Happy Bastille Day everyone! Today it seems appropriate to take a break from our Celtic Festival preparations and quickly look at Elizabeth Graeme Fergusson's interest in the French Revolution, which followed so closely on the heels of American independence.
In 1793 Elizabeth sent a bundle of her poems and writings to fellow writer Annis Stockton. She wrapped them in a copy of the General Advertiser which featured a story on the recent execution of Louis XVI, which most likely was a deliberate choice. According to her biography, The Most Learned Woman in America, by Anne Ousterhout, she initially sympathized with the French people, who objected to the arbitrary rule of their King, but was shocked and saddened by the bloody violence that ensued. She felt America owed Louis XVI their gratitude for France's support during the American Revolution.
Portrait of Louis XVI (from Here) |
"Gracious Heaven is this the Regneration of a new Empire? It is its Degneration! Is this Reformation? It is Deformation. Is this generous Democrats? No they are Democrats such as filld the Pandemonium that Milton Admirably Describes, With Beelzebub and Moloch presiding for Such appear to Me Robespiere and Marat...Oh my Soul revolts at them! and their proceedings!"
And in another letter to the same:
"The Execution of the King and Queen of France was accompanied with a Series of unprecedented Barbarity [and she] melted into Tears at the anectdote of the Dauphin going to Solicit mercy for his Papa."

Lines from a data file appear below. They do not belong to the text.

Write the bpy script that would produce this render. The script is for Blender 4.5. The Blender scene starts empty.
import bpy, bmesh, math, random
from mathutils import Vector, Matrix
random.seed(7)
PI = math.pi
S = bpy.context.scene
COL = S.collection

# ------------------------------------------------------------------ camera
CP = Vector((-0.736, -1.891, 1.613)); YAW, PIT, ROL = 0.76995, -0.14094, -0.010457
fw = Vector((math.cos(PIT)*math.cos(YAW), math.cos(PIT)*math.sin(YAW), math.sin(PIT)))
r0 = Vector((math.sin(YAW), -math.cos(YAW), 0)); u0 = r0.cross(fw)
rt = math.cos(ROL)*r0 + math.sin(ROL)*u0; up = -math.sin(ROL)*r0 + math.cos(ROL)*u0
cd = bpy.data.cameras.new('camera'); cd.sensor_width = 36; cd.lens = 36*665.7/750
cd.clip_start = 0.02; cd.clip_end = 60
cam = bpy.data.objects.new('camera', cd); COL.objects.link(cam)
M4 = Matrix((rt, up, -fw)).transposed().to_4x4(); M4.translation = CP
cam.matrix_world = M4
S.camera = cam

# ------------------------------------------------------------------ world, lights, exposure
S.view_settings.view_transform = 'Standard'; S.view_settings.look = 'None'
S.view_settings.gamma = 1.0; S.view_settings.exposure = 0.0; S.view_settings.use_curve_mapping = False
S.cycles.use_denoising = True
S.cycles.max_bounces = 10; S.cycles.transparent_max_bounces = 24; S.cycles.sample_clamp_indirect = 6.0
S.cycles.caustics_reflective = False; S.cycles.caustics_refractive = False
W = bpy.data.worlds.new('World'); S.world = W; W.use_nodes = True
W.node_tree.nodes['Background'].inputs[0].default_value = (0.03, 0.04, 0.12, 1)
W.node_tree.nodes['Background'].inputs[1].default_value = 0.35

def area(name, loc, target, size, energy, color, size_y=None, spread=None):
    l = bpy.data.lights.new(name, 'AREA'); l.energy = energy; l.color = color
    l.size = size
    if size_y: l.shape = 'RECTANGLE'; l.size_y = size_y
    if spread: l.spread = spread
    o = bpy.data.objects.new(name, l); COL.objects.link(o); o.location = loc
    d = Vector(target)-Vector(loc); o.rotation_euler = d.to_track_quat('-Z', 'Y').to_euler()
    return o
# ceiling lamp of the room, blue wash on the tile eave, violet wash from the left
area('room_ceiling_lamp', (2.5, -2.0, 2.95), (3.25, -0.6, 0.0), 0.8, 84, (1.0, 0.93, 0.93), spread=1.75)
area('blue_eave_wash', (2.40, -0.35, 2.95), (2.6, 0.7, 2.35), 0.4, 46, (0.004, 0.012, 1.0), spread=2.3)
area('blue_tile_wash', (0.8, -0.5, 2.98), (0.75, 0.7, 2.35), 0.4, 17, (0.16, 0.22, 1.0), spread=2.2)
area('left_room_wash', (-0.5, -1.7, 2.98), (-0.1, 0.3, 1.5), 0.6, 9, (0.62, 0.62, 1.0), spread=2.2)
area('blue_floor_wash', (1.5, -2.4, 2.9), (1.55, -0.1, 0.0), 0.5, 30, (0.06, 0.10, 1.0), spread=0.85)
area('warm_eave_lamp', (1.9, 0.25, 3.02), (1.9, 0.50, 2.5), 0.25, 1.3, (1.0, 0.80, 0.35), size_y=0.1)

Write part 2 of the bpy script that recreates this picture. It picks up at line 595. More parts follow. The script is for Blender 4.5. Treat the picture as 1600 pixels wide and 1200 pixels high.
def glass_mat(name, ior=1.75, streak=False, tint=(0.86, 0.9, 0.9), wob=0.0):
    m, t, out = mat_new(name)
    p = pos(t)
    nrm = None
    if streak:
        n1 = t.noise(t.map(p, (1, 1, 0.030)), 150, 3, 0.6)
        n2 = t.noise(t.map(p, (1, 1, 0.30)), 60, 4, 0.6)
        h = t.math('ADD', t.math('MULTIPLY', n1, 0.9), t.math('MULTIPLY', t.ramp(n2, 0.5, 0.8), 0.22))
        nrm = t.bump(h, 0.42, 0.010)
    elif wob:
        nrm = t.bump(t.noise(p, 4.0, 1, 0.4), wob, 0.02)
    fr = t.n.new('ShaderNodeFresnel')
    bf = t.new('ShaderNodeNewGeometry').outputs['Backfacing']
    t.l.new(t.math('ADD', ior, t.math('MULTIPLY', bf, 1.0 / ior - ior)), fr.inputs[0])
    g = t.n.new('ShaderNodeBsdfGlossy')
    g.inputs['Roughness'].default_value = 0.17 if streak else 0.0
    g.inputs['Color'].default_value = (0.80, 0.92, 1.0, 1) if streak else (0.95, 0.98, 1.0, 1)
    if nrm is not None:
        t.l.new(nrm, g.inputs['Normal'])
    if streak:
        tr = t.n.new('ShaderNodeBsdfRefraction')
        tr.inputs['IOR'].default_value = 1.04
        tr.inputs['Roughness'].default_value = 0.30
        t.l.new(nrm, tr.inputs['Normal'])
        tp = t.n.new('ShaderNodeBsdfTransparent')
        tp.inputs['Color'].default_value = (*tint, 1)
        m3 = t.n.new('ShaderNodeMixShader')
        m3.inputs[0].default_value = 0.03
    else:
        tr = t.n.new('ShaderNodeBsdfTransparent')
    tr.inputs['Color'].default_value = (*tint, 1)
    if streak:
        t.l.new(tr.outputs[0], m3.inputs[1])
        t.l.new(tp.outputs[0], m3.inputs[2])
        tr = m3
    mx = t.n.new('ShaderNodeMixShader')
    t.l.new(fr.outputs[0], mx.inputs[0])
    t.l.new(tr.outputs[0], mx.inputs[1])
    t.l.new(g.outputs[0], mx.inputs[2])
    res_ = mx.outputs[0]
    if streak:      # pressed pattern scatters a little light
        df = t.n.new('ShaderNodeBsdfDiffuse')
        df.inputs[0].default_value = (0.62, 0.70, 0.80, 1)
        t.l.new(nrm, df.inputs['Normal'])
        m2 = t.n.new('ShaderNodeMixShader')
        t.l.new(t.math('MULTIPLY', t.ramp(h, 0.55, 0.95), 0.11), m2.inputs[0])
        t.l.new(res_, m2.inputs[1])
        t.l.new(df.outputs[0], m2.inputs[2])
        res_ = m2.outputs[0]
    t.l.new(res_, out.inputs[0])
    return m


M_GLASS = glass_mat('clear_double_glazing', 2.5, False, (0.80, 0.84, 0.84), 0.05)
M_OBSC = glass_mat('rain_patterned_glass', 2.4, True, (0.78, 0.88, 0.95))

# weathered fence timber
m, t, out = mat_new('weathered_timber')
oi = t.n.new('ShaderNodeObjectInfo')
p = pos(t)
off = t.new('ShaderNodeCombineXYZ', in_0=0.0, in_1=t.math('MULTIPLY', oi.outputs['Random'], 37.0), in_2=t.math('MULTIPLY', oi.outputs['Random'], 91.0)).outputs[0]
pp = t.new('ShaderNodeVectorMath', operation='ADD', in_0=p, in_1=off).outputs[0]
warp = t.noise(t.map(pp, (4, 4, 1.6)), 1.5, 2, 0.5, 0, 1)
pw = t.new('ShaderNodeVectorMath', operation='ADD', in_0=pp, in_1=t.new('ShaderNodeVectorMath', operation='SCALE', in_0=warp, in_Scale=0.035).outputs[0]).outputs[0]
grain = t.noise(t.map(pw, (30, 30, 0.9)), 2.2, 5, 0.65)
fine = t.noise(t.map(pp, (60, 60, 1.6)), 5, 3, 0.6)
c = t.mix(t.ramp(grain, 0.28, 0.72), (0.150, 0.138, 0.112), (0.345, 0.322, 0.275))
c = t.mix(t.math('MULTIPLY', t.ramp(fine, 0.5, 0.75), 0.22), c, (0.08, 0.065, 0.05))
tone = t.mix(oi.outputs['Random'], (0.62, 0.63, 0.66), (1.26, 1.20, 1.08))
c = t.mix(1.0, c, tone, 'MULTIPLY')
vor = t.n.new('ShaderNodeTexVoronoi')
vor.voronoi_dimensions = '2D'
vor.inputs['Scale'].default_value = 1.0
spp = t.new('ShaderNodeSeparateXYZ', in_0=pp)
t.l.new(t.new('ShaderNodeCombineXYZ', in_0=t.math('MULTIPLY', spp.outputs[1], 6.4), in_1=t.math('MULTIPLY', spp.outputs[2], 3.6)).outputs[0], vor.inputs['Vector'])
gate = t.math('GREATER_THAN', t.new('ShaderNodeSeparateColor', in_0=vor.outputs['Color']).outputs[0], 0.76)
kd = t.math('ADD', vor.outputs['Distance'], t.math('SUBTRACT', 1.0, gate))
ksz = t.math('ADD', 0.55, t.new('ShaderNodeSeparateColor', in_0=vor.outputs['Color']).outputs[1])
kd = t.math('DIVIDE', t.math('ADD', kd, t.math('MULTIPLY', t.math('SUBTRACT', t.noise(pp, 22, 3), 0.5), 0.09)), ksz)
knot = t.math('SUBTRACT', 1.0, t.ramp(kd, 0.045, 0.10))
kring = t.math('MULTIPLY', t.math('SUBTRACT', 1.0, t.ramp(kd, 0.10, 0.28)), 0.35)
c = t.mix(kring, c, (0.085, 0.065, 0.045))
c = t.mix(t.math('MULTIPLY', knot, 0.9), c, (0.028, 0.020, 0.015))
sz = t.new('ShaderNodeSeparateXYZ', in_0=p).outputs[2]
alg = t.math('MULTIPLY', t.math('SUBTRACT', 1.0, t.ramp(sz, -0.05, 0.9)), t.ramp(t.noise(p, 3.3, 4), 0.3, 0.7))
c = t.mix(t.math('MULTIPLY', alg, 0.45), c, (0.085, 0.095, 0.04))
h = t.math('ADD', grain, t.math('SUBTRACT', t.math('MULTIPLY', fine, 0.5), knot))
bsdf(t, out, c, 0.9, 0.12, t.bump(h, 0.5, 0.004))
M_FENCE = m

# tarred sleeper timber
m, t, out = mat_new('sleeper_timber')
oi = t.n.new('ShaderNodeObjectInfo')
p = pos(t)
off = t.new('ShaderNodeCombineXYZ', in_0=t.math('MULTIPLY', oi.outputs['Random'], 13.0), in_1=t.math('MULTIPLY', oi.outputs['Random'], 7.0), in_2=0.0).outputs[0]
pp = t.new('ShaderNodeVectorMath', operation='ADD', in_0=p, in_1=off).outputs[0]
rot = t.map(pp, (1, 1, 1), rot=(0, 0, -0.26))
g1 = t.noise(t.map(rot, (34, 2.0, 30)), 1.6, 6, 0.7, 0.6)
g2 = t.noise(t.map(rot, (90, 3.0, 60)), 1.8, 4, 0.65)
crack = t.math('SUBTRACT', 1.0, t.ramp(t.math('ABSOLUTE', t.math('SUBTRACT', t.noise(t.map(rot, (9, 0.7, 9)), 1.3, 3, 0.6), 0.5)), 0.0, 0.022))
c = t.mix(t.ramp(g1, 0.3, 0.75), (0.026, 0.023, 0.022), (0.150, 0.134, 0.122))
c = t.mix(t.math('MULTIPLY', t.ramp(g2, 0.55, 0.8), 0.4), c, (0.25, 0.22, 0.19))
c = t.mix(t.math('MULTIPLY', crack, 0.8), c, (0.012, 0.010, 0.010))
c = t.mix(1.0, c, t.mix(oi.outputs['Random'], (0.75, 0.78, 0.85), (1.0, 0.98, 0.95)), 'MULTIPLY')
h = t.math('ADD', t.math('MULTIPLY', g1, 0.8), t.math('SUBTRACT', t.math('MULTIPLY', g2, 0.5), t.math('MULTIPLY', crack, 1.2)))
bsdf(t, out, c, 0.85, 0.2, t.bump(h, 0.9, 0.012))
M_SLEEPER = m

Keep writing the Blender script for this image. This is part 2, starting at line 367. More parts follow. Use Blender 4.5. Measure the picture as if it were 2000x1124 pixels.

So moved was she by the King's execution that she wrote a poem, which appears in the Yale Commonplace Book (held by the Library Company of Philadelphia), calling for the end of the guillotine, entitled "Reply to the Democratic Song of the Guillotine" to be sung to the tune of "God Save the King." Her notes call the guillotine "no maiden but a common prostitute, the scarlet whore."